▸ Set task
Which lines in the records below contain the word "script"? Copy each one out.

▸ Extracted data
━━━━━━━━━━━━━━━━━━━━━━━━━━━━━━

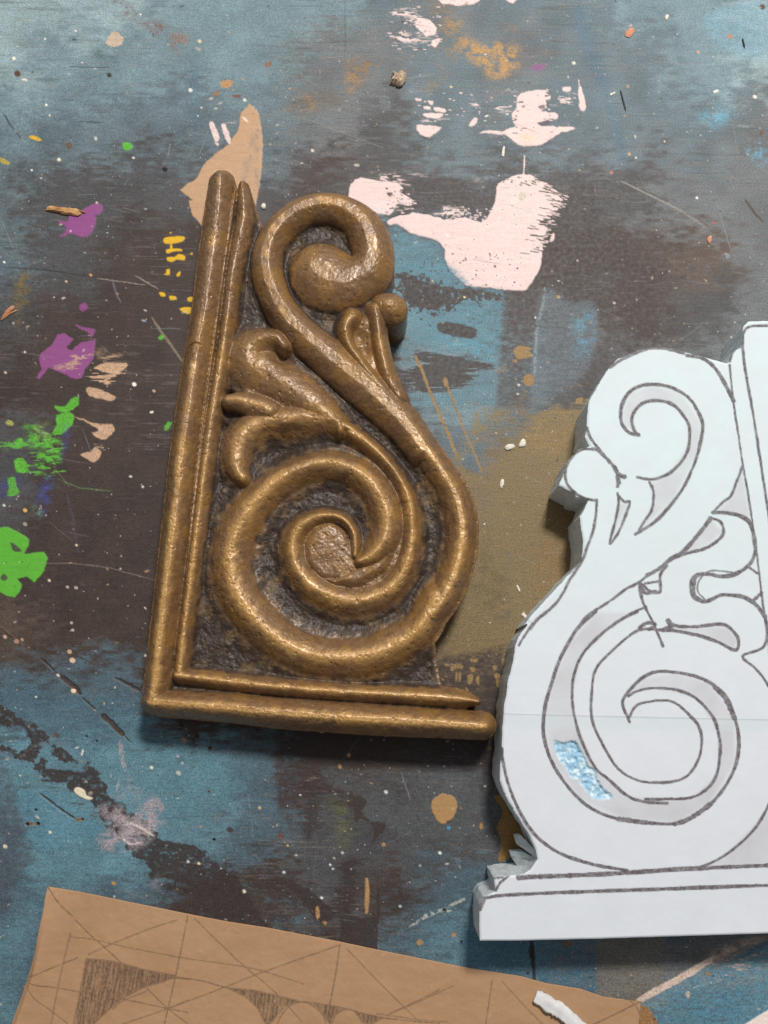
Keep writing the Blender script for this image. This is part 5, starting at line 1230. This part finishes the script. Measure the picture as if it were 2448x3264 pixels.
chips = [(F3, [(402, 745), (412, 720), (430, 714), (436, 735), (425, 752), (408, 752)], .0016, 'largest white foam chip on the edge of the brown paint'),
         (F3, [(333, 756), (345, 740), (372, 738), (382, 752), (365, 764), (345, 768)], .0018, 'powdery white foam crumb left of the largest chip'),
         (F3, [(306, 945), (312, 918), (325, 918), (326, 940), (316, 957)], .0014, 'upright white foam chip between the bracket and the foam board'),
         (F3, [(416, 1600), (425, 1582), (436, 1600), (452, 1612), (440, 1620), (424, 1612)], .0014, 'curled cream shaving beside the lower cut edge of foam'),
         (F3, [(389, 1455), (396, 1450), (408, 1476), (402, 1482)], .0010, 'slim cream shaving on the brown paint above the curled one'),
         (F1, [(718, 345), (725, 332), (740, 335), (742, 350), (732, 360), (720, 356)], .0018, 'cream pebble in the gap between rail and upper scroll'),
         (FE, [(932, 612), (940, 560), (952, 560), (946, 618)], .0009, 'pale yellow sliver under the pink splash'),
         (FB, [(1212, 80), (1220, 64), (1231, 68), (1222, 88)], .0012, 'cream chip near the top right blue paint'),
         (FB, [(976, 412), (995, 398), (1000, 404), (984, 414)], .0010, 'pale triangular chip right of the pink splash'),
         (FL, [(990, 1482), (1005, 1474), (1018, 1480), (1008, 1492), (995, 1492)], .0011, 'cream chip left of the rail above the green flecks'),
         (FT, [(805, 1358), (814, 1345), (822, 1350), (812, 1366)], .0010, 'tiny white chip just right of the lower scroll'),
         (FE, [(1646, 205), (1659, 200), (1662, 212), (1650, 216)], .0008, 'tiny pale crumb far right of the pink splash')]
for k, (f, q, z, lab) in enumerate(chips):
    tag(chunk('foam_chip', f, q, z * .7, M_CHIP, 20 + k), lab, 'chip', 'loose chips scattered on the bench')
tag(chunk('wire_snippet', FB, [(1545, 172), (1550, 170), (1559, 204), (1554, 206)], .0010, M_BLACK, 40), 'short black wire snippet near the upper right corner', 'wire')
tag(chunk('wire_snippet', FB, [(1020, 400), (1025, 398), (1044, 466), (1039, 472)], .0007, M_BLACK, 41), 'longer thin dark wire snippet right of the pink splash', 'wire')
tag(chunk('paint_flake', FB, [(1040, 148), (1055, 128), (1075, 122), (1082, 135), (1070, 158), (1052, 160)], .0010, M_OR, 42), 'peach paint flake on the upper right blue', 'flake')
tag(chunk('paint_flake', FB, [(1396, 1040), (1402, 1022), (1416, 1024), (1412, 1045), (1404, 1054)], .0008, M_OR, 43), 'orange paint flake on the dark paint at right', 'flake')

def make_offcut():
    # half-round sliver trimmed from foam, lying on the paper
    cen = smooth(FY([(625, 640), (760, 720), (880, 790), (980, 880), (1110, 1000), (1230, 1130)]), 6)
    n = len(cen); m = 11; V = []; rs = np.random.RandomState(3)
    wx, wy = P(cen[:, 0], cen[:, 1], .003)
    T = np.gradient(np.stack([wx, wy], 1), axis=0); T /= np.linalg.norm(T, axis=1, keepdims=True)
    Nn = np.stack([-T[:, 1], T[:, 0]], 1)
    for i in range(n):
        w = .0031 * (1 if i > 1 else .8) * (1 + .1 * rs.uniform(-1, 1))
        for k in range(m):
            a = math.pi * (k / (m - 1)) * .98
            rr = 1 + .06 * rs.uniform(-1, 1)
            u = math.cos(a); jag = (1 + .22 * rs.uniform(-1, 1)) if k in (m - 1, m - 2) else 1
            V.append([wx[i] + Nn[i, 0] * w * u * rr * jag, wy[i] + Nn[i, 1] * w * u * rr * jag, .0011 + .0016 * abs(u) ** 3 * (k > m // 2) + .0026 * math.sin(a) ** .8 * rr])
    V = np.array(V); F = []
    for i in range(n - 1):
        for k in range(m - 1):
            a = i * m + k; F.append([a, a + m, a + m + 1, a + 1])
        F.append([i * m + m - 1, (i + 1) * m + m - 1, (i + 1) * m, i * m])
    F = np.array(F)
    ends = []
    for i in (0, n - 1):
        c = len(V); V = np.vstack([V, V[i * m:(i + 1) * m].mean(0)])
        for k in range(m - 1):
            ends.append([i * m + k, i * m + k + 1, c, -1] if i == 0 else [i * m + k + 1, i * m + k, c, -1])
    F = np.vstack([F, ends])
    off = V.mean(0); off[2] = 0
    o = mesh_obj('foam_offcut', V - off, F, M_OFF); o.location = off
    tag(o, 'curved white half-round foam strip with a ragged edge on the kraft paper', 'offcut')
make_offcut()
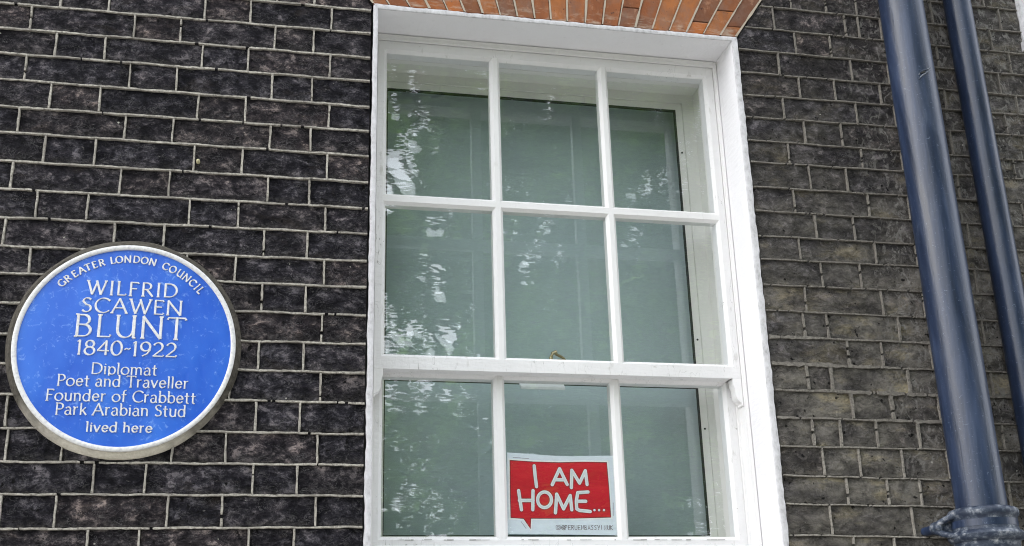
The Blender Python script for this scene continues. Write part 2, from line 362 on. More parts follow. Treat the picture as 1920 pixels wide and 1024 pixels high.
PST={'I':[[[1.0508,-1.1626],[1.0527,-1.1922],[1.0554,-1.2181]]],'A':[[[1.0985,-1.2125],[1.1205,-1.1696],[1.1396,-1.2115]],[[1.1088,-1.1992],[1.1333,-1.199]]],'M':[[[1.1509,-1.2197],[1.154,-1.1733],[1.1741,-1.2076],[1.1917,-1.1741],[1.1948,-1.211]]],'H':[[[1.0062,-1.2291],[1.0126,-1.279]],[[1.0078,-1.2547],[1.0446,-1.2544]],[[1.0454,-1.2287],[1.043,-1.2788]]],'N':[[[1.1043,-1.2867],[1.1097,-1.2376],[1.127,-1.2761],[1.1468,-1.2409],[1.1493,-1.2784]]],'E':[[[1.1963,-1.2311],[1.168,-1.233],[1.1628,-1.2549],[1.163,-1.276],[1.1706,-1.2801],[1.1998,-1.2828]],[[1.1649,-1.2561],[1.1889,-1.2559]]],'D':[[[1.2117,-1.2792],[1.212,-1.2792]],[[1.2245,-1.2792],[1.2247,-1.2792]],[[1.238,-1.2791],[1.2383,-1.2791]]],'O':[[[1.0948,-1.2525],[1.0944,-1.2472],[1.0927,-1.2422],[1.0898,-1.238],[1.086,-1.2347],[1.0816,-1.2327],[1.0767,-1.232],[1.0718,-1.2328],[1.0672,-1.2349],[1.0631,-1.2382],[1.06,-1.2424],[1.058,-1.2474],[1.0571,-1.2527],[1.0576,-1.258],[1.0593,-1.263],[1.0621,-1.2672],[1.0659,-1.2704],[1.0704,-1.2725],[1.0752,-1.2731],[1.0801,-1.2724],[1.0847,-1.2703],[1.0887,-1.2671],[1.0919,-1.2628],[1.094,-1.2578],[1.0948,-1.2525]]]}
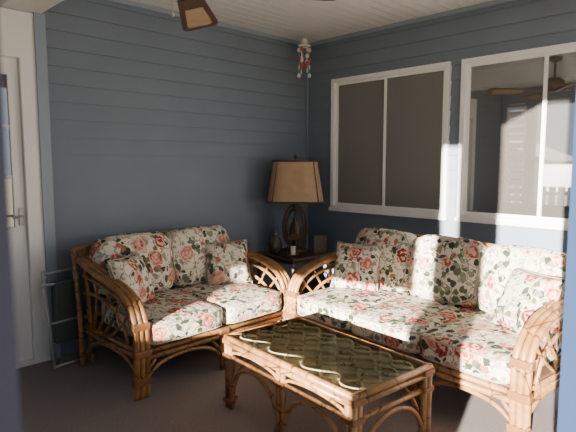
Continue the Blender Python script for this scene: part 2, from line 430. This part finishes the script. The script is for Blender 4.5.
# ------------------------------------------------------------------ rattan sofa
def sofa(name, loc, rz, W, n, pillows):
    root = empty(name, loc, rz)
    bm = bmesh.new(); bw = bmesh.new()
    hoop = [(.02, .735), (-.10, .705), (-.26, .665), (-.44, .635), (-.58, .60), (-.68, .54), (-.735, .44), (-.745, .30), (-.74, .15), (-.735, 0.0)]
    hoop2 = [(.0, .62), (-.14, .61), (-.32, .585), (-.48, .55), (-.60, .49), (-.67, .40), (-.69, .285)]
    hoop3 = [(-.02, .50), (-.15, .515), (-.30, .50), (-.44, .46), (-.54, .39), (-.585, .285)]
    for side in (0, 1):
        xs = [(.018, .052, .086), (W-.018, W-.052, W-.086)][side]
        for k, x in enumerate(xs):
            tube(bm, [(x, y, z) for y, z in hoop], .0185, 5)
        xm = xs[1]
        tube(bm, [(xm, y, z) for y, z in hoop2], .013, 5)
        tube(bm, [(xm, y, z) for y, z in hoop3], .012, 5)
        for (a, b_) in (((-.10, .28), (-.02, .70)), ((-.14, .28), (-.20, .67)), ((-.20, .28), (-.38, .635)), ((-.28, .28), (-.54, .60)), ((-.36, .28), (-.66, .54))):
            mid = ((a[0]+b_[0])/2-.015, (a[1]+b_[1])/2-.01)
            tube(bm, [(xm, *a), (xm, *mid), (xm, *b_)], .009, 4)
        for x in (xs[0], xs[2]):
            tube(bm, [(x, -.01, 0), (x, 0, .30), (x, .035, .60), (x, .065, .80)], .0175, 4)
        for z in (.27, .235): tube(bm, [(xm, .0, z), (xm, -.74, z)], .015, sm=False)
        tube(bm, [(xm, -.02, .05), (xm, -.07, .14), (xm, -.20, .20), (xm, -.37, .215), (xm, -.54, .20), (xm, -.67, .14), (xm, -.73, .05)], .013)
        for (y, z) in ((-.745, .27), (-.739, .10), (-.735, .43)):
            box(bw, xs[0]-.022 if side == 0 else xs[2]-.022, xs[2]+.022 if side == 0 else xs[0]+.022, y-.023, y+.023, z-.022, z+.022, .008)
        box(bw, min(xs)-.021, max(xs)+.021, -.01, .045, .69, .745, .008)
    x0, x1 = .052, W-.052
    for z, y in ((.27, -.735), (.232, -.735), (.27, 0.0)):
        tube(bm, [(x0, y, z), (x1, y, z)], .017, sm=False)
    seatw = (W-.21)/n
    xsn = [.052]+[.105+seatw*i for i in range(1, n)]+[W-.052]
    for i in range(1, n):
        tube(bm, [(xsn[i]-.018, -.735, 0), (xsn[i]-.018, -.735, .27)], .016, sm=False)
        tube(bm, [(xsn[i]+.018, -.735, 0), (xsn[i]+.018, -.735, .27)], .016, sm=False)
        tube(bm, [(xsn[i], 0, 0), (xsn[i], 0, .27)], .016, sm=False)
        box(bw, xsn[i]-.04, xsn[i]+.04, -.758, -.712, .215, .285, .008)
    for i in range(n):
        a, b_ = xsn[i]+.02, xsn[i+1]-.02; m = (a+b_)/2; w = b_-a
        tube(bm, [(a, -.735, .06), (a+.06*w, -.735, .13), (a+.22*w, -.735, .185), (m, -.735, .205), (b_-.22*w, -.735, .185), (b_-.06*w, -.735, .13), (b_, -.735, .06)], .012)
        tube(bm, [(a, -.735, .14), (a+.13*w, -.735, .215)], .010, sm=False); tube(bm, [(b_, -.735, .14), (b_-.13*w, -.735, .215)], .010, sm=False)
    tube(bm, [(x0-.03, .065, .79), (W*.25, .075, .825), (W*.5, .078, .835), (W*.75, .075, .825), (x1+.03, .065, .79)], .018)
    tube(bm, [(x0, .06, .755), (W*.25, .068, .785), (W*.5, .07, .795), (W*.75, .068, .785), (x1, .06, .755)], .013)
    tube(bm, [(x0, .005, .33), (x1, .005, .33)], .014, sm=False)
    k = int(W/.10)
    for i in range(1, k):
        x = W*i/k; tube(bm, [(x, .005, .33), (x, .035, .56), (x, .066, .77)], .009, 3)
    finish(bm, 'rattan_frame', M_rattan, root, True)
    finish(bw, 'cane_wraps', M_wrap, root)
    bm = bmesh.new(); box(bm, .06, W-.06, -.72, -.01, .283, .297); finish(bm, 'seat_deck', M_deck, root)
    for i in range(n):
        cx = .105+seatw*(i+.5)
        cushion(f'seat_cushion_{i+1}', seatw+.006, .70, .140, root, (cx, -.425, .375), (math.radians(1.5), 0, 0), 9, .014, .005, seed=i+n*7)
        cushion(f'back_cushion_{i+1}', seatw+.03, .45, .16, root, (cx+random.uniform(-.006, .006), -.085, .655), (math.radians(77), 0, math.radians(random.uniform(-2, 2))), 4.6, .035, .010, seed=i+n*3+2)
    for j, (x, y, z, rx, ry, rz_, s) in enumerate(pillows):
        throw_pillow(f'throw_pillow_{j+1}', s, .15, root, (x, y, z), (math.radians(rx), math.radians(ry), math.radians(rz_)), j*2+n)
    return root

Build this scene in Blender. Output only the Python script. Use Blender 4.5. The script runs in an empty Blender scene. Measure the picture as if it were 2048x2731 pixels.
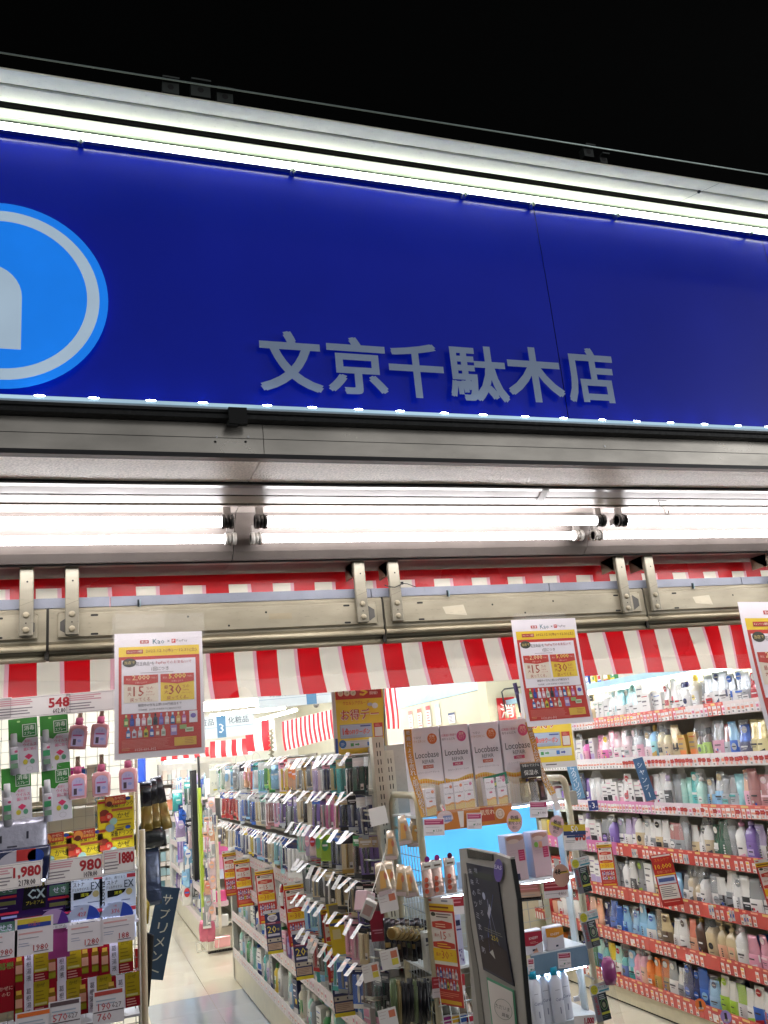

━━━━━━━━━━━━━━━━━━━━━━━━━━━━━━

▸ Full output
Keep writing the Blender script for this image. This is part 5, starting at line 1230. This part finishes the script. Measure the picture as if it were 2448x3264 pixels.
The Blender Python script for this scene continues. Write part 2, from line 362 on. More parts follow. Treat the picture as 1920 pixels wide and 1024 pixels high.
Continue the Blender Python script for this scene: part 2, from line 430. This part finishes the script. The script is for Blender 4.5.
Build this scene in Blender. Output only the Python script. Use Blender 4.5. The script runs in an empty Blender scene. Measure the picture as if it were 2048x2731 pixels.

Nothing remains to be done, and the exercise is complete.